Nein, es gibt sogar einen auf Youtube dokumentierten Aufruf Peña Nietos, ihm die Namen aller zu nennen, die gegen ihn demonstriert haben. Die engagiertesten Köpfe der Bewegung sahen sich ernsten Drohungen - bis hin zu Morddrohungen - ausgesetzt. Die PRI versucht sich zwar ein demokratisches Image zu verpassen, doch gibt es in der Partei eine Kultur der Drohungen und der Gewalt. Dagegen wehren wir uns - mit friedlichen Mitteln. Die fundamentale Forderung nach Demokratisierung der Medien wird im Übrigen über den Wahltag hinaus Bestand haben - unabhängig davon, wer Präsident wird.

In den Wahlumfragen liegt Enrique Peña Nieto seit Monaten weit vorn. Vertrauen Sie diesen Umfragen?

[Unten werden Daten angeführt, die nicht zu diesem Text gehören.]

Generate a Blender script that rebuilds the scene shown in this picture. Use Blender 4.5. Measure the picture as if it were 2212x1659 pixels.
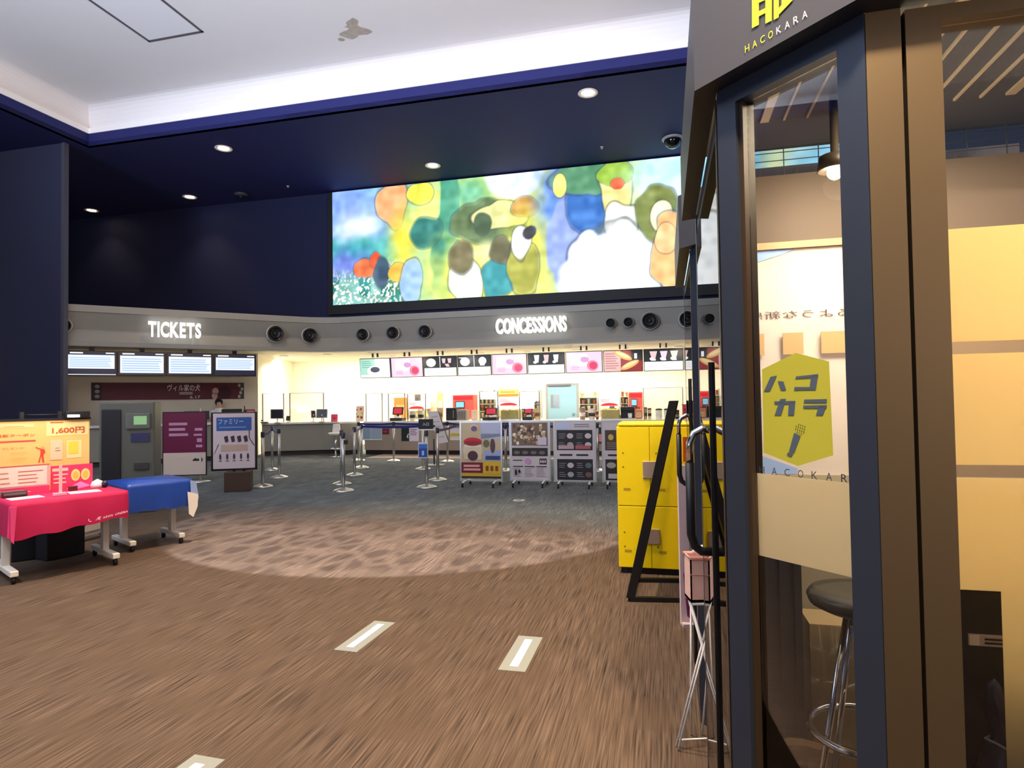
import bpy, bmesh, math, random
from mathutils import Vector, Matrix
random.seed(11)
for o in list(bpy.data.objects): bpy.data.objects.remove(o)
S = bpy.context.scene
COL = S.collection
V = Vector
PI = math.pi
# ------------------------------------------------------------------ camera
FPX, CX, CY, HC = 1340.0, 1106.0, 829.5, 1.5
TH, RO = math.atan(35.5 / 1340), .015
FW = V((0, math.cos(TH), math.sin(TH))); U0 = V((0, -math.sin(TH), math.cos(TH))); X0 = V((1, 0, 0))
CR = X0 * math.cos(RO) - U0 * math.sin(RO); CU = X0 * math.sin(RO) + U0 * math.cos(RO)
EYE = V((0, 0, HC))
cam = bpy.data.objects.new('camera', bpy.data.cameras.new('camera')); COL.objects.link(cam)
cam.data.sensor_width = 36; cam.data.sensor_fit = 'HORIZONTAL'; cam.data.lens = 36 * FPX / 2212
cam.data.clip_start = .02; cam.data.clip_end = 200
m4 = Matrix.Identity(4)
for i, c in enumerate((CR, CU, -FW, EYE)):
    for j in range(3): m4[j][i] = c[j]
cam.matrix_world = m4
S.camera = cam
# ------------------------------------------------------------------ world, exposure, large lights
S.view_settings.view_transform = 'Standard'; S.view_settings.look = 'None'
S.view_settings.gamma = 1; S.view_settings.exposure = 0.0; S.view_settings.use_curve_mapping = False
W = bpy.data.worlds.new('world'); S.world = W; W.use_nodes = True
W.node_tree.nodes['Background'].inputs[0].default_value = (.74, .80, 1.0, 1)
W.node_tree.nodes['Background'].inputs[1].default_value = .26

def light(name, kind, loc, energy, color=(1, 1, 1), aim=None, size=1, size_y=None, spot=None, blend=.6, parent=None, spread=None):
    l = bpy.data.lights.new(name, kind); l.energy = energy; l.color = color
    o = bpy.data.objects.new(name, l); COL.objects.link(o); o.location = loc
    if kind == 'AREA':
        l.size = size
        if size_y: l.shape = 'RECTANGLE'; l.size_y = size_y
        if spread: l.spread = math.radians(spread)
    else:
        l.shadow_soft_size = size
    if kind == 'SPOT': l.spot_size = math.radians(spot); l.spot_blend = blend
    if aim is not None: o.rotation_euler = (V(aim) - V(loc)).to_track_quat('-Z', 'Y').to_euler()
    if parent is not None: o.parent = parent
    return o

WARM = (1.0, .74, .47); DAY = (.62, .76, 1.0)
# added area light for assumed daylight, far left behind the viewer, no entrance built
light('assumed_daylight', 'AREA', (-12, -5, 2.2), 2000, DAY, aim=(-7, 1.5, 8.6), size=5, size_y=3.2, spread=88)
# added warm fill for the white ceiling, behind the viewer to the right
light('added_warm_fill', 'AREA', (6.5, -8.5, 2.2), 1350, (1, .76, .62), aim=(2, -.5, 8.8), size=3, size_y=2, spread=80)
# assumed warm downlight right above the viewer, out of view
light('assumed_downlight', 'SPOT', (.42, .08, 3.75), 760, (1, .74, .46), aim=(.85, 1.12, 1.9), size=.1, spot=62, blend=.9)
# assumed lamps in the raised white ceiling, unseen above the frame
light('assumed_ceiling_lamp', 'SPOT', (-1.2, 4.7, 8.7), 3300, WARM, aim=(-.9, 5.0, 0), size=.2, spot=62)
light('assumed_ceiling_lamp', 'SPOT', (1.3, 2.0, 8.7), 1250, WARM, aim=(1.0, 2.6, 0), size=.2, spot=70)
light('assumed_ceiling_lamp', 'SPOT', (-5.0, 1.6, 8.7), 800, (1, .86, .74), aim=(-4.4, 2.6, 0), size=.2, spot=74)
light('assumed_ceiling_lamp', 'SPOT', (.4, -2.6, 8.7), 1200, (1, .80, .58), aim=(.7, 1.2, 0), size=.2, spot=70)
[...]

Nein, auch den Umfragen kann man nicht trauen! Viele Institute sind sehr PRI-nah, vor allem, wenn sie im Auftrag von Televisa oder der Zeitung »Milenio« arbeiten. Andere Zeitungen frisieren Meinungsumfragen, um sie als Aufhänger für die eigene Berichterstattung zu nutzen. In »Reforma« und »Universal« ging es für den Mitte-Links-Kandidaten Manuel López Obrador zwischenzeitlich steil aufwärts, das sorgt einfach für Schlagzeilen. Umfragen in Mexiko sind sehr weit von der Realität entfernt, denn sie folgen anderen Interessen. Die öffentliche Meinung bilden sie jedenfalls nicht ab.